Wywłaszczenie nieruchomości

A A A

NSA w wyroku z 3.2.2015 r. (I OSK 1252/14) zajął stanowisko w sprawie dotyczącej wywłaszczenia. Z orzeczenia wynika, że aby uznać nieruchomość za niezbędną dla wykonania planu, a przez to podlegającą działaniu przepisów dekretu z 26.4.1949 r. – o nabywaniu i przekazywaniu nieruchomości niezbędnych dla realizacji celów narodowych planów gospodarczych (Dz.U z 1952 r. Nr 4, poz. 31 ze zm.; dalej: dekret), wystarczyło w ówcześnie obowiązującym porządku prawnym wskazanie na istnienie między nią a realizacją planu gospodarczego związku funkcjonalnego tego rodzaju, że plan ten mógł zostać wykonany jedynie przy jej wykorzystaniu.

W 1954 r. Wydział Społeczno-Administracyjny Prezydium Wojewódzkiej Rady Narodowej w K., działając na podstawie przepisów dekretu, orzekł o wywłaszczeniu na rzecz Skarbu Państwa, reprezentowanego przez Instytut Ekspertyz Sądowych Ministerstwa Sprawiedliwości w K., nieruchomości stanowiącej współwłasność Emila H., Cecylii H. oraz Stefanii H. Nieruchomość znajdowała się w posiadaniu Instytutu Ekspertyz Sądowych na podstawie umów najmu z 16.5.1950 r. i 12.2.1951 r., a przejęcie jej na własność było konieczne dla umożliwienia objętej planami inwestycyjnymi 1951–1953 rozbudowy siedziby Instytutu.

W 2011 r. Minister Transportu, Budownictwa i Gospodarki Morskiej na wniosek Anity P. spadkobierczyni Emila H. stwierdził nieważność orzeczenia wywłaszczeniowego, uznając że doszło do rażącego naruszenia art. 1 dekretu. Zarówno w dacie wszczęcia postępowania wywłaszczeniowego, jak też w dacie orzekania o wywłaszczeniu przedmiotowa nieruchomość użytkowana była już przez Instytut Ekspertyz Sądowych na podstawie umowy najmu, której termin trwania został przewidziany do 31.12.1955 r., zaś ówcześni właściciele nieruchomości wyrazili w niej zgodę na zmianę przeznaczenia znajdujących się na gruncie budynków wraz z koniecznymi przeróbkami i adaptacjami.

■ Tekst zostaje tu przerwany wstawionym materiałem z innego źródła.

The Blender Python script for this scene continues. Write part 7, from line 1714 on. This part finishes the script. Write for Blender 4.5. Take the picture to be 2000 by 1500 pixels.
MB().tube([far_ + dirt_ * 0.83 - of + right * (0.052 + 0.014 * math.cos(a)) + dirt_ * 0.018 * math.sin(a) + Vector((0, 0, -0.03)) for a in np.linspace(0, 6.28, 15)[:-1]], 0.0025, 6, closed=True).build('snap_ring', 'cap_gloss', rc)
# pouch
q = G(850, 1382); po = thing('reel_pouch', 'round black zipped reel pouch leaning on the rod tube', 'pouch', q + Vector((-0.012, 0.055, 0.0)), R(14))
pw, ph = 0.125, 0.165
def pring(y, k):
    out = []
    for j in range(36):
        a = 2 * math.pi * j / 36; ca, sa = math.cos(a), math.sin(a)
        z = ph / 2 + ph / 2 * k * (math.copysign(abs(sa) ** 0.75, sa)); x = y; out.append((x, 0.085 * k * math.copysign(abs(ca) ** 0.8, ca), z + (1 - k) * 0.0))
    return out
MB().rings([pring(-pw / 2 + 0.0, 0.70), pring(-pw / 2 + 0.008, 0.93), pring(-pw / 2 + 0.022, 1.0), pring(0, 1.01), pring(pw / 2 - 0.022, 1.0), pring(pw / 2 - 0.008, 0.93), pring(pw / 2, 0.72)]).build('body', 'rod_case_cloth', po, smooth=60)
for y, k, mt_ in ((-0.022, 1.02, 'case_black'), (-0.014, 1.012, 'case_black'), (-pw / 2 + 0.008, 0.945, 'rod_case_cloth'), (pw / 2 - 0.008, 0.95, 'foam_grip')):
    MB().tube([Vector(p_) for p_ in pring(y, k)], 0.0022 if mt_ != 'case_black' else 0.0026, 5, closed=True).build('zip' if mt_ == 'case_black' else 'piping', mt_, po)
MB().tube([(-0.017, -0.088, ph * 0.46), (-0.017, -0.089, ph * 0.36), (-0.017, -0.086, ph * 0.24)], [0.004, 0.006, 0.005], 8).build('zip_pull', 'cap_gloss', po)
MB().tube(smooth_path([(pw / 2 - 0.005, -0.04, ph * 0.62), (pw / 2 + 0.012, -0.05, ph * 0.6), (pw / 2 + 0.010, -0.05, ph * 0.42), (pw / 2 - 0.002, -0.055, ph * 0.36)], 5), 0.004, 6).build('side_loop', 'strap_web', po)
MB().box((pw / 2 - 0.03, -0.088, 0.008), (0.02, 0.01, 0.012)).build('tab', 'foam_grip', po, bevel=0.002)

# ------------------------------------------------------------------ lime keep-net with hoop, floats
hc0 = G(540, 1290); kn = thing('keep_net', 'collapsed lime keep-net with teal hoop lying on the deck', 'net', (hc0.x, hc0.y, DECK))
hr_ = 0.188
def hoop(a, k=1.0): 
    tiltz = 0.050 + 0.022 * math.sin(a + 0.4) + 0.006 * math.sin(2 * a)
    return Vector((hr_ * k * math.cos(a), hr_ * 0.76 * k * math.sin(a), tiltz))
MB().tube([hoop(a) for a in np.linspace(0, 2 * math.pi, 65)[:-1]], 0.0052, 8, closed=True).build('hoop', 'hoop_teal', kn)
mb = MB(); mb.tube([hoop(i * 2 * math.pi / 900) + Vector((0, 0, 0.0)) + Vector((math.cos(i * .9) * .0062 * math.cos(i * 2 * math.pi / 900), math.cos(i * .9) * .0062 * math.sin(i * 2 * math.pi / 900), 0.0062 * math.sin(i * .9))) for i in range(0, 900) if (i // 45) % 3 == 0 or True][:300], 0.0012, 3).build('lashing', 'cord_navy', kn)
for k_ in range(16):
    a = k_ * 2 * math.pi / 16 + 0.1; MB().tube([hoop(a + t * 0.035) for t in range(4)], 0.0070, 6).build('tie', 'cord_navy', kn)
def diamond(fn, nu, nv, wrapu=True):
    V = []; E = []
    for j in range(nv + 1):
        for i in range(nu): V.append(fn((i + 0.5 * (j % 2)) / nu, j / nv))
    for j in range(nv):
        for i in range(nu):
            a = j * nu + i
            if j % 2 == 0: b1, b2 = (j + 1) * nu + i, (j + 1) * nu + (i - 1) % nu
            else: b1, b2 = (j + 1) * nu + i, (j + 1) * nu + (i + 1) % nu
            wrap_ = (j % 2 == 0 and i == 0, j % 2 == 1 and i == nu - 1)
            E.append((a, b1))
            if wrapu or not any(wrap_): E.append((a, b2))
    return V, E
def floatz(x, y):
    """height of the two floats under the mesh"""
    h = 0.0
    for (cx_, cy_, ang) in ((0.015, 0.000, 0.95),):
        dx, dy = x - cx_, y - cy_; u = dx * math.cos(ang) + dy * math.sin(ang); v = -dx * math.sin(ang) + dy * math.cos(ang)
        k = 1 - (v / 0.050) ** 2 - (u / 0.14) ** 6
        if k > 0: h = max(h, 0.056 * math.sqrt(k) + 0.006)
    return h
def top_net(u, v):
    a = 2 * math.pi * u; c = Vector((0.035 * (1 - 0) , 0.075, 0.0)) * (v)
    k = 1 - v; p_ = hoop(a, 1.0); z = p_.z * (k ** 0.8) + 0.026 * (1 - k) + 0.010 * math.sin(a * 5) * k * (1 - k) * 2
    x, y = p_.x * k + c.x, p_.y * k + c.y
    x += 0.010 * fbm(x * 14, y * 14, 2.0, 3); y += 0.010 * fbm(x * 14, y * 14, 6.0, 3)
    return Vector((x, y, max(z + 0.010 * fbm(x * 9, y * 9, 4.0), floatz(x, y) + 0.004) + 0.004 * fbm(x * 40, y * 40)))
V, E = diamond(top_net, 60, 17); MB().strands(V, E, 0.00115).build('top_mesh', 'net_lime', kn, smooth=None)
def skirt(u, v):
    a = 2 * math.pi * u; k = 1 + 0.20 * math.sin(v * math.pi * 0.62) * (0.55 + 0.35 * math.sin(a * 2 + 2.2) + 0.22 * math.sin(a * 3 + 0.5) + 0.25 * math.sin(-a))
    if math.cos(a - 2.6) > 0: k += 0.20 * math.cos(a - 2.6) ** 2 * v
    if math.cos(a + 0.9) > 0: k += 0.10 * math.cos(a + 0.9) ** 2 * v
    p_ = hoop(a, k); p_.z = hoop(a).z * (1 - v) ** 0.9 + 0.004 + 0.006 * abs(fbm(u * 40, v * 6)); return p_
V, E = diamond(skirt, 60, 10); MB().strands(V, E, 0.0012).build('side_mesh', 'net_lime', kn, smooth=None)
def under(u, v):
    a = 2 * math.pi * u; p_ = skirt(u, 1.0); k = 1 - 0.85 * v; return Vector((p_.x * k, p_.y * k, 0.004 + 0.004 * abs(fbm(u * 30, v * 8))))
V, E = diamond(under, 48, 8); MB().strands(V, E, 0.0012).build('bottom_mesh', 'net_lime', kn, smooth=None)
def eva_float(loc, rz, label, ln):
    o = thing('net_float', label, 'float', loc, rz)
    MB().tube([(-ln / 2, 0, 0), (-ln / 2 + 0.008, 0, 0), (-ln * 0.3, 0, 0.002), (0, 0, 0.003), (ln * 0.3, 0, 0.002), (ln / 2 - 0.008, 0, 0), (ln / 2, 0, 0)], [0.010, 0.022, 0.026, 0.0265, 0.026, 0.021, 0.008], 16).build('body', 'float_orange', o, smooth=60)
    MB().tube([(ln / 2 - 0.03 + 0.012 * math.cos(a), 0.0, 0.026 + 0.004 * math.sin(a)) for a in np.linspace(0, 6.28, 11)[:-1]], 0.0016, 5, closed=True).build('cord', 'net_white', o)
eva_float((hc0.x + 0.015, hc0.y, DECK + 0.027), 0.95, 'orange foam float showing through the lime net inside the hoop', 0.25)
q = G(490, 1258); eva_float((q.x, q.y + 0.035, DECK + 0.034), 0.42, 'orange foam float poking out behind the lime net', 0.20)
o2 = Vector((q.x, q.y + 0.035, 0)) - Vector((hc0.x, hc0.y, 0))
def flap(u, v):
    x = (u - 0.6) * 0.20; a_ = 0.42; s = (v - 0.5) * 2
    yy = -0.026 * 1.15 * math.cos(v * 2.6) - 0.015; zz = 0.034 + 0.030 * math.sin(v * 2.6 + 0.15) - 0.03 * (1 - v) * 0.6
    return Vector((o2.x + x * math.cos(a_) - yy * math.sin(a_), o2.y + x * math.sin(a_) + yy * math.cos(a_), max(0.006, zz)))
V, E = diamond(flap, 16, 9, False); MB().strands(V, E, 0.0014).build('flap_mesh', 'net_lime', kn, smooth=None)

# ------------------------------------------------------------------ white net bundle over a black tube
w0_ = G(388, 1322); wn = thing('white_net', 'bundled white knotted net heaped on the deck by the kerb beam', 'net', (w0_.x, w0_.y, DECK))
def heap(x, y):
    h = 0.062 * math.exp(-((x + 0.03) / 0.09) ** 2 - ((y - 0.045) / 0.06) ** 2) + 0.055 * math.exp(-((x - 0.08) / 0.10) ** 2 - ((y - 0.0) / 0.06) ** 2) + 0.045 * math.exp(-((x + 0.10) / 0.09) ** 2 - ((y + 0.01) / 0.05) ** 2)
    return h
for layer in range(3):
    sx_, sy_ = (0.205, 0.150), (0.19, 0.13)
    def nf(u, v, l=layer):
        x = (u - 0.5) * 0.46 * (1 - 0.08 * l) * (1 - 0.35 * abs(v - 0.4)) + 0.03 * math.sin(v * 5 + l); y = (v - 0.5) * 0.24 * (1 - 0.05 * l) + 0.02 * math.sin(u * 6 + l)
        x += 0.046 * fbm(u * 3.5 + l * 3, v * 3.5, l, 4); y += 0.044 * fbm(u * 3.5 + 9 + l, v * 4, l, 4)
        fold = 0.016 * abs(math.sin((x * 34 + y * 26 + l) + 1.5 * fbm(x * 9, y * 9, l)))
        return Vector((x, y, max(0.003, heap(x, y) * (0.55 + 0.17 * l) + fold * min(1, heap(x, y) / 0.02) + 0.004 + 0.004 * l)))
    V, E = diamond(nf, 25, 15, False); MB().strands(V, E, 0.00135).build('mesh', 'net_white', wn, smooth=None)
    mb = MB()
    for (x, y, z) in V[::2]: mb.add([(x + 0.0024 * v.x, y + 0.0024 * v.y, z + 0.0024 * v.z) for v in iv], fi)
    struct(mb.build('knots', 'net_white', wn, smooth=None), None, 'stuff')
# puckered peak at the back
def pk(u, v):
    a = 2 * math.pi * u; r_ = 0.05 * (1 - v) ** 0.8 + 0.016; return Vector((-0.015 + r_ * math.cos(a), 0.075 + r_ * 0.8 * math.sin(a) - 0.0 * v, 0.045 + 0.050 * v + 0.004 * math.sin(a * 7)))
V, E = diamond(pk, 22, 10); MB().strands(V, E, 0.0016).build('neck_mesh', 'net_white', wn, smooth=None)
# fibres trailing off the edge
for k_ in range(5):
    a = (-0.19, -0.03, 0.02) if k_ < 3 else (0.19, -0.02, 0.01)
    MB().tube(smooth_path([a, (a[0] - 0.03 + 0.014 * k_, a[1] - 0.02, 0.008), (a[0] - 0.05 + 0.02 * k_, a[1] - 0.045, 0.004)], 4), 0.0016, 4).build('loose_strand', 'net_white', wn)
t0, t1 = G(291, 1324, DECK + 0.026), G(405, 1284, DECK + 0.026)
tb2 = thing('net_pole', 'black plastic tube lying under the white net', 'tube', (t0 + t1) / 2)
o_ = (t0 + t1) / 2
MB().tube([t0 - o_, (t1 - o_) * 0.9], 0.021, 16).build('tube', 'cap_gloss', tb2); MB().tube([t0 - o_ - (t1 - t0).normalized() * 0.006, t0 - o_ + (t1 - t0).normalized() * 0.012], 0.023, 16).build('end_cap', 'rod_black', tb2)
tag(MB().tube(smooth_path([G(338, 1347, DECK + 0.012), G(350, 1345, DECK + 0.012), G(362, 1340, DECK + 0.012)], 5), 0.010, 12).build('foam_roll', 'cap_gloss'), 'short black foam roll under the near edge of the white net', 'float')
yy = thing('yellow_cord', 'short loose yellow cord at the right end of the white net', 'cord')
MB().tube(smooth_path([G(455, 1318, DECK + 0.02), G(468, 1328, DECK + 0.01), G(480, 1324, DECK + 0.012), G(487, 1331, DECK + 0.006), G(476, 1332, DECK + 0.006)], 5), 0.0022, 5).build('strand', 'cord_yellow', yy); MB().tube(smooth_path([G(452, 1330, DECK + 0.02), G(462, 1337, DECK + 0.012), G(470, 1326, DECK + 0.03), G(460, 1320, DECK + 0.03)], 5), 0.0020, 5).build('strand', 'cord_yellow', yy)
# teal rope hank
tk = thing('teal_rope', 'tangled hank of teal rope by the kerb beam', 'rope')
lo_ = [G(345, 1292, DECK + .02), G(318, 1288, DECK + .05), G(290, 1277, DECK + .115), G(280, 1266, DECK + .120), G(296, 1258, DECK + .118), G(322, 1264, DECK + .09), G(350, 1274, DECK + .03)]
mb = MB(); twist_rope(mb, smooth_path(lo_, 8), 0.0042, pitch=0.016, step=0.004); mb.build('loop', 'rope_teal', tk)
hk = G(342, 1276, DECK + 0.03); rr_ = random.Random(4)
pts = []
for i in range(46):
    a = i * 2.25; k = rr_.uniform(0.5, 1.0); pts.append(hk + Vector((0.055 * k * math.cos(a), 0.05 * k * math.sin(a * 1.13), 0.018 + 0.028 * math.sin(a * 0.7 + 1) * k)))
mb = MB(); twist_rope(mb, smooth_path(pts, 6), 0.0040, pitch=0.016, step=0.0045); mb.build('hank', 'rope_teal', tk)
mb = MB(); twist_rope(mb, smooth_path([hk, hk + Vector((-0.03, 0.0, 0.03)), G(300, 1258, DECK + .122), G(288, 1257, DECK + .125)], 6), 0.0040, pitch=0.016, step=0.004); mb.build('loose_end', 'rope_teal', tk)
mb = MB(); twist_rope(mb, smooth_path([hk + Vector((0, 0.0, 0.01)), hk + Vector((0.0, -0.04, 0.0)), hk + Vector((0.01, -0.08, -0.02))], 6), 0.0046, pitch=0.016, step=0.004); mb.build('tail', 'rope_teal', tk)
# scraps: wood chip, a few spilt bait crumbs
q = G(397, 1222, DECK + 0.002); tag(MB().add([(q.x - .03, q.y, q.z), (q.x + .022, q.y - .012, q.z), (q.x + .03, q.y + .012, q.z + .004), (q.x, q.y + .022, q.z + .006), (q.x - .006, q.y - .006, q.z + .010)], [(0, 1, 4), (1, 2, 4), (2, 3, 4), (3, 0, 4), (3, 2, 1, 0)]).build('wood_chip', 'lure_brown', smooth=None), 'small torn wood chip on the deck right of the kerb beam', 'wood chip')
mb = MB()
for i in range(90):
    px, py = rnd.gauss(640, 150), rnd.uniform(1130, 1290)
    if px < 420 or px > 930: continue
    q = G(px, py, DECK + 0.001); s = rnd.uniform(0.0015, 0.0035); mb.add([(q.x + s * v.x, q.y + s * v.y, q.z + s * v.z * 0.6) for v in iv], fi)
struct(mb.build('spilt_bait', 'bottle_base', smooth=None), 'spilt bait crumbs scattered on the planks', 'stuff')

W konsekwencji przejęcie nieruchomości na własność w trybie wywłaszczenia nie było niezbędne dla umożliwienia dalszej działalności Instytutu, a faktycznym celem wywłaszczenia, w świetle powyższych okoliczności, było jedynie uregulowanie stanu prawnego nieruchomości użytkowanej przez Instytut, na której wnioskodawca wywłaszczenia poczynił już znaczne nakłady finansowe. Celem zaś wywłaszczenia w trybie przepisów dekretu nie mogła być regulacja stanów prawnych.

Organ wyjaśnił, że w postępowaniu nadzorczym w charakterze strony nie mógł uczestniczyć Instytut Ekspertyz Sądowych ponieważ został on zlikwidowany, zaś Skarb Państwa reprezentowany przez Ministra Sprawiedliwości przejął jej mienie oraz wstąpił we wszystkie jej prawa i obowiązki. Obecnie na spornej nieruchomości siedzibę ma Instytut działający pod analogiczną firmą, ale jako państwowa jednostka budżetowa podległa Ministrowi Sprawiedliwości. W konsekwencji powyższego za stronę niniejszego postępowania organ uznał Ministra Sprawiedliwości jako reprezentanta Skarbu Państwa. W następstwie ponownego rozpatrzenia sprawy, Minister Transportu, Budownictwa i Gospodarki Morskiej utrzymał swoją decyzję w mocy.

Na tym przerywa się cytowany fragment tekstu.